By the time Paul was moved, he had about 55K (which he proceeded to bluff away in about half an hour: in the words of one English pro at his new table, "If he's gonna try and pull 30K bluffs at the 75/150 level, he probably shouldn't wear loon pants and a coat of many colours") and I had less than 2K. I managed to get a bit of a recovery going, starting when John's friend tried to take advantage of my frail stack by shipping J3 from the SB only to find me with AK, and had recovered to 9K when one of the few weak links, a guy who had been moved to Paul's seat recently and was clearly tilted from the previous hand against me open shipped for 5K (17 bbs) utg and I called in the BB with AJ. He had 97s and flopped a flush. I had a redraw to a higher flush but missed. With the blinds gone up and antes already kicking in, I couldn't hang around waiting for a monster and a short while later shipped QJs into AJ and didn't suck out.
Mick McCool and James Browning both arrived at my table while I was still there and there was some good banter. Mick's always a pleasure as company and he was passing around Roy Brindley's book which Francis had given him, "Life's a gamble". Someone asked James when he was going to write his: "No it isn't".
There were a good few Irish over and I hung around for a while with Fran and his lovely wife, his Dad, Sean Gregory, Francis McCormack, The Clamper, Chris Dowling (who seemed to be clearing up in the 6 card Omaha) and Fintan Gavin. Unfortunately only Fran made the second day: not a great showing for the Irish contingent. We keep talking about how soft these fields are, so it's about time we started backing it up with some more results.
I played a few hours of cash and ground out a meagre profit to at least partly affray the trip expenses, before returning the next day to play the £250 side event. This time I did get off to a flyer, getting a double up early with aces versus tens where I managed to get all the money in across 4 streets on a board that finished up 73332. I then went card dead for a long while until three tables out, I picked up AK on the button. Utg made a bizarre pot committing overbet raise to 9 bbs and after a bit of thought I decided that probably wasn't a monster but more likely something like ace queen so I shipped. It turned out to be ace jack and I held. Now in a good spot, I worked up to 45K until I lost a big pot which would probably have given me the chiplead, certainly final table chips, with about 16 left. An old school English pro raised in the cutoff, for the umpteenth time a sneeringly arrogant young English internet kid called Nick sometwit or other who was bizarrely alternating between fawningly begging James Browning to get him a deal with William Hill and doing a cartoonish impression of the original poker brat showing as much contempt for his opponents as he could shipped, and I reshipped 99 in the BB. In a hand eerily reminiscent of my exit on the second last table of the main event in Newcastle last year, he flipped over 76s and I'm temporarily in about as good a shape as you can ever be pre. Unfortunately, first two cards on the flop are both 7's, and no miracle 9 comes to save me.

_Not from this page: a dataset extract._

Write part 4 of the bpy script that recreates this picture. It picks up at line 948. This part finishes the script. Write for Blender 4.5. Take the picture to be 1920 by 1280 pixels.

With 14 left and my stack now down to 12 bbs, the cartoon character shipped from the sb, I called with 77 knowing tons of his range would be one overcard (and some would be none). Unfortunately it was worst case scenario of a straight race against KJ, which I managed to stay ahead in until a king on the river. Another case of close but no cigar.
Sunday was given over to the laptop followed by another 100 FO scrapshoot, this one with scalps. Never really got going and eventually went out reshoving ace king sooted for 15 BBs over a king queen which felt compelled to call because he was "priced in". Whatever about increasing standards in the main events, the side events are still atrocious. The English pros obviously know what they are doing, but the average English recreational player really hasn't a clue and would give the Americans a good run for Worst in the World title. Also, anyone ever tempted to complain about side events getting the short end of the organisational stick in Ireland should try one of these GUKPT events sometimes. Shocking stuff: at one point our table was playing at higher blinds than everyone else in the tournament as the dealer incorrectly believed there was no 150/300 level. Having just paid a 400 big blind, I was moved to a new table just in time to pay a 300 big blind, and the guy who had button raised my 400 blind was given a chance for an immediate action replay as he moved into the dealer seat on my new table. For a while, my second last table was five (yes five!) handed while every other table in the place seemed to have 10 players.